Problem to work on ▸
The listing below begins with the first line you should copy; stop after the line containing "return ((R +", and drop every picture.

Given information ▸
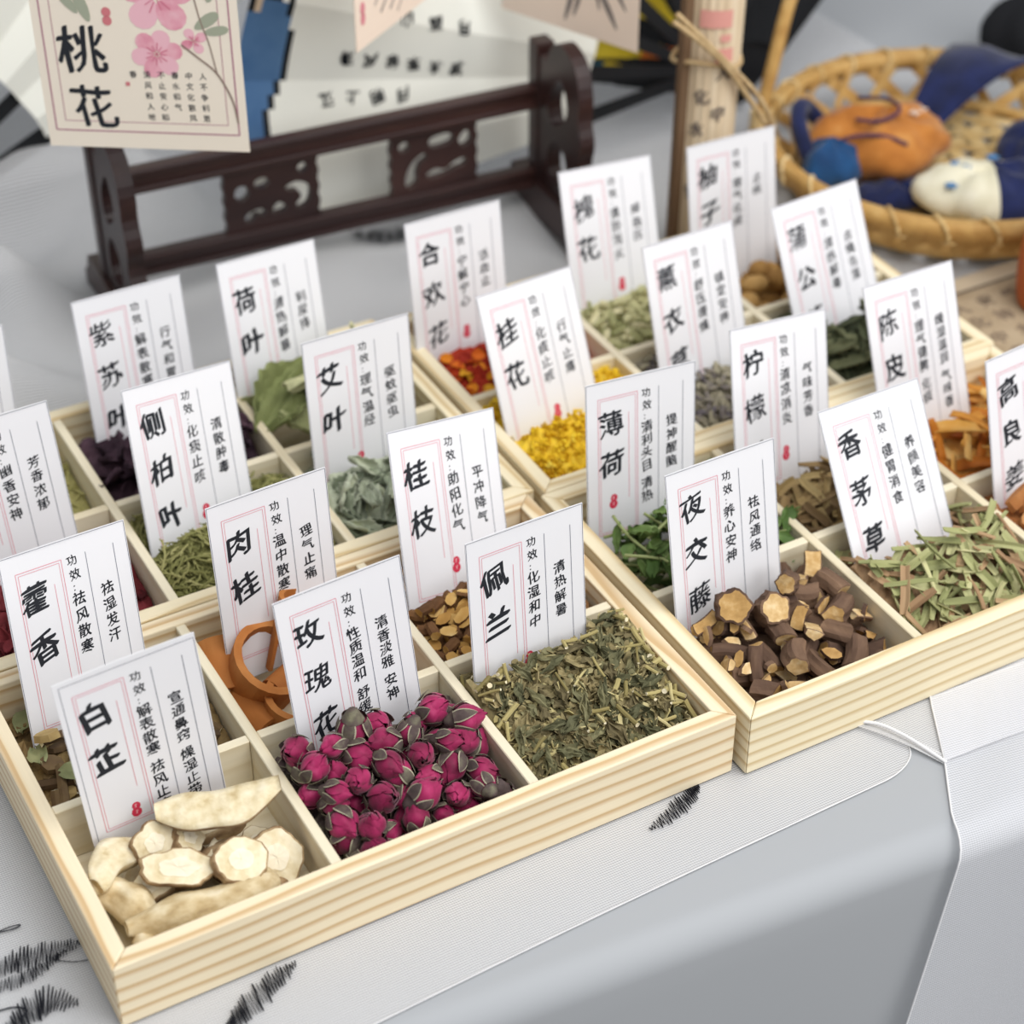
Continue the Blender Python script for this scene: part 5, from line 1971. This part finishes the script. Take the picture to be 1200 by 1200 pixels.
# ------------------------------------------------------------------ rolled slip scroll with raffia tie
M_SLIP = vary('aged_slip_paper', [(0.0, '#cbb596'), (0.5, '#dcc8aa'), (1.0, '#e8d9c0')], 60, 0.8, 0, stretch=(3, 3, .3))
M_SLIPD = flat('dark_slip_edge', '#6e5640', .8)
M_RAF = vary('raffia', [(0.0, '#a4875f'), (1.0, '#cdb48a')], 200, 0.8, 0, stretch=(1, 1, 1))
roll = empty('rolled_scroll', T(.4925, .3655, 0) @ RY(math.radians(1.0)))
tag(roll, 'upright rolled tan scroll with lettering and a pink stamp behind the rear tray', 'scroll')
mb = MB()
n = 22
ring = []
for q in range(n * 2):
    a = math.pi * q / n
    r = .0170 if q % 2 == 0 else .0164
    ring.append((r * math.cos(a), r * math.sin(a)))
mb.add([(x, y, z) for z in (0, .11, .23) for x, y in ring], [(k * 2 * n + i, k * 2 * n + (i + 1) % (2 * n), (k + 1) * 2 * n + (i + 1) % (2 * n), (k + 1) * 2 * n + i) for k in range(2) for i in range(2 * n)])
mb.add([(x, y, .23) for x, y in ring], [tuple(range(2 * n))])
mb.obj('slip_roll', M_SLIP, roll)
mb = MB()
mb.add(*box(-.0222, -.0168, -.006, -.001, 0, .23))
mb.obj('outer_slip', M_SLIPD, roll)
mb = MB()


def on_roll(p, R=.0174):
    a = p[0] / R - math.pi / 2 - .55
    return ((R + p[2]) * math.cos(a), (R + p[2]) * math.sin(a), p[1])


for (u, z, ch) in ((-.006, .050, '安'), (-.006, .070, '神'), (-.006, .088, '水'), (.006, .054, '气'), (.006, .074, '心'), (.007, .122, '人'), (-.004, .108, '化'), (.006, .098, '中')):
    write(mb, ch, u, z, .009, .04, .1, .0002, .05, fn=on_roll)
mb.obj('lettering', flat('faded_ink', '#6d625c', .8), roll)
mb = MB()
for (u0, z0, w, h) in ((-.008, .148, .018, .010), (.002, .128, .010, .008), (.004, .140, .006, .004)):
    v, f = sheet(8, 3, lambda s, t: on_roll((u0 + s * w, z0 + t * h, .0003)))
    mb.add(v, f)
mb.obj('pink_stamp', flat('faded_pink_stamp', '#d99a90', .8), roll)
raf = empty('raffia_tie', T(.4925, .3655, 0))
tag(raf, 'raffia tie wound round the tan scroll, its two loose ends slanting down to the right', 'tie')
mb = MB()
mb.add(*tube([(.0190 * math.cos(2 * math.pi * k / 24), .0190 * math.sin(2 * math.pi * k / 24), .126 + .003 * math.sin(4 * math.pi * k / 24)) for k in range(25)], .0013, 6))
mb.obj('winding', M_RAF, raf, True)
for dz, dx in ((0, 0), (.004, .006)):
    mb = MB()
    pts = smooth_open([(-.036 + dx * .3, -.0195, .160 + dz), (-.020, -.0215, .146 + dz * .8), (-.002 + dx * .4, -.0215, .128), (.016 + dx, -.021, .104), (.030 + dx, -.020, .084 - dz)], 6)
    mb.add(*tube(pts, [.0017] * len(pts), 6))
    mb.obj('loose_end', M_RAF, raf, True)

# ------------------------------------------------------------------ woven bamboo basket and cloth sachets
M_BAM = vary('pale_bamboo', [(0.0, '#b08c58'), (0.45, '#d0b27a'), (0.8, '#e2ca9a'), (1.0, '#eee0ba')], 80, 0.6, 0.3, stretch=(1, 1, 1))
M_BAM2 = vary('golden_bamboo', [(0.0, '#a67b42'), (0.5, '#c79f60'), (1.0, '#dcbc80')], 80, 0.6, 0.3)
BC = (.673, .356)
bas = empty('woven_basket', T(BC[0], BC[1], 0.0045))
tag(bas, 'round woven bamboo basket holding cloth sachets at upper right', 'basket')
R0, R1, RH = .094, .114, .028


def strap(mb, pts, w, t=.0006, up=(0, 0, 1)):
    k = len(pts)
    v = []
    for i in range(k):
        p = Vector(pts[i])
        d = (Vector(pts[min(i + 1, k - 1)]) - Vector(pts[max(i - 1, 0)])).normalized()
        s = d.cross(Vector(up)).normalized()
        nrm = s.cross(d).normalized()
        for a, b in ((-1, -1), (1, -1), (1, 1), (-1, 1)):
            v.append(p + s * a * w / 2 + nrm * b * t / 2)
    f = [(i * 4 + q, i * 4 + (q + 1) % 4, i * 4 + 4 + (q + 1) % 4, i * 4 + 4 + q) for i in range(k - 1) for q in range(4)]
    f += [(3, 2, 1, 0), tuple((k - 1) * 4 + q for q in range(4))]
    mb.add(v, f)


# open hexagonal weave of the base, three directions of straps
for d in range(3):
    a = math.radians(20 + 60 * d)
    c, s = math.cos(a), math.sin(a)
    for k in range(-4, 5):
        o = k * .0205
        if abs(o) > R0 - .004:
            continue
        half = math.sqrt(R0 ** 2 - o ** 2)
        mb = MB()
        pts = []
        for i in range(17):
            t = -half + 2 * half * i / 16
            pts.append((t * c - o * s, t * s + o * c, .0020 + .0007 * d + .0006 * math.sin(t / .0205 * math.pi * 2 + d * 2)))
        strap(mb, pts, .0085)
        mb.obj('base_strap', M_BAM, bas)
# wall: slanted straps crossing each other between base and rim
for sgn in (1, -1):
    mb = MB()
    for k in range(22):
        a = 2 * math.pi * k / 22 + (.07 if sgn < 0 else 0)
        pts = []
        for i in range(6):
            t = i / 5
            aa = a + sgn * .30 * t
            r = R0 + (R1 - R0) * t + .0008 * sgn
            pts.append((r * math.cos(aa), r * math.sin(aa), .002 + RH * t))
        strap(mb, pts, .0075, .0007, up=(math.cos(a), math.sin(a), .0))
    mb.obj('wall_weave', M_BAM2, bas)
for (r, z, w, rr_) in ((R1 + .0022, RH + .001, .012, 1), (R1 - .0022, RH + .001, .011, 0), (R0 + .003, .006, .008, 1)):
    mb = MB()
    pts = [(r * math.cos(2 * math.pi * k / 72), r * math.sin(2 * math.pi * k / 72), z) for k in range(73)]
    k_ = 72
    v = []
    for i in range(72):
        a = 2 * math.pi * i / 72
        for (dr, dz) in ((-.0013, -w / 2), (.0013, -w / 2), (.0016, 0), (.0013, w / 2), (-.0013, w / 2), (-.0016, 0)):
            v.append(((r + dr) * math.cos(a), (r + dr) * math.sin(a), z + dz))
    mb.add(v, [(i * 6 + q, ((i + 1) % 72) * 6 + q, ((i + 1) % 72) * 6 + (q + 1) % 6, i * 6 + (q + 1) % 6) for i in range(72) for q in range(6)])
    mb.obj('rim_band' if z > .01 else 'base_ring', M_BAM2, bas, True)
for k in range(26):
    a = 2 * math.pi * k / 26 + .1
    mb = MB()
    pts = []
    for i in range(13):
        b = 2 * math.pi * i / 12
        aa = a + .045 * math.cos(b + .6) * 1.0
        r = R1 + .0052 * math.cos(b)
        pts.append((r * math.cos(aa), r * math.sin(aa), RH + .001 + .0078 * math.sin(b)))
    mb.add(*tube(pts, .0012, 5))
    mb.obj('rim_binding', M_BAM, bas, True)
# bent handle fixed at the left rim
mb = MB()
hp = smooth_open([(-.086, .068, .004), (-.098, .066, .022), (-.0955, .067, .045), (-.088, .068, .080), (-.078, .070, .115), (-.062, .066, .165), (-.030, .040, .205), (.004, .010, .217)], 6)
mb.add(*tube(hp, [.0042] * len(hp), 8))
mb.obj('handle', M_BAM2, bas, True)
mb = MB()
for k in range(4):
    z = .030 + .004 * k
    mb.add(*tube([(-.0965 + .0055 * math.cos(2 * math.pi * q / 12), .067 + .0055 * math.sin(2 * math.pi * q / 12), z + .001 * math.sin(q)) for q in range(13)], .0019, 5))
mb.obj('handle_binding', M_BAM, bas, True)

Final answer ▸
Continue the Blender Python script for this scene: part 5, from line 1971. This part finishes the script. Take the picture to be 1200 by 1200 pixels.
# ------------------------------------------------------------------ rolled slip scroll with raffia tie
M_SLIP = vary('aged_slip_paper', [(0.0, '#cbb596'), (0.5, '#dcc8aa'), (1.0, '#e8d9c0')], 60, 0.8, 0, stretch=(3, 3, .3))
M_SLIPD = flat('dark_slip_edge', '#6e5640', .8)
M_RAF = vary('raffia', [(0.0, '#a4875f'), (1.0, '#cdb48a')], 200, 0.8, 0, stretch=(1, 1, 1))
roll = empty('rolled_scroll', T(.4925, .3655, 0) @ RY(math.radians(1.0)))
tag(roll, 'upright rolled tan scroll with lettering and a pink stamp behind the rear tray', 'scroll')
mb = MB()
n = 22
ring = []
for q in range(n * 2):
    a = math.pi * q / n
    r = .0170 if q % 2 == 0 else .0164
    ring.append((r * math.cos(a), r * math.sin(a)))
mb.add([(x, y, z) for z in (0, .11, .23) for x, y in ring], [(k * 2 * n + i, k * 2 * n + (i + 1) % (2 * n), (k + 1) * 2 * n + (i + 1) % (2 * n), (k + 1) * 2 * n + i) for k in range(2) for i in range(2 * n)])
mb.add([(x, y, .23) for x, y in ring], [tuple(range(2 * n))])
mb.obj('slip_roll', M_SLIP, roll)
mb = MB()
mb.add(*box(-.0222, -.0168, -.006, -.001, 0, .23))
mb.obj('outer_slip', M_SLIPD, roll)
mb = MB()


def on_roll(p, R=.0174):
    a = p[0] / R - math.pi / 2 - .55
    return ((R + p[2]) * math.cos(a), (R + p[2]) * math.sin(a), p[1])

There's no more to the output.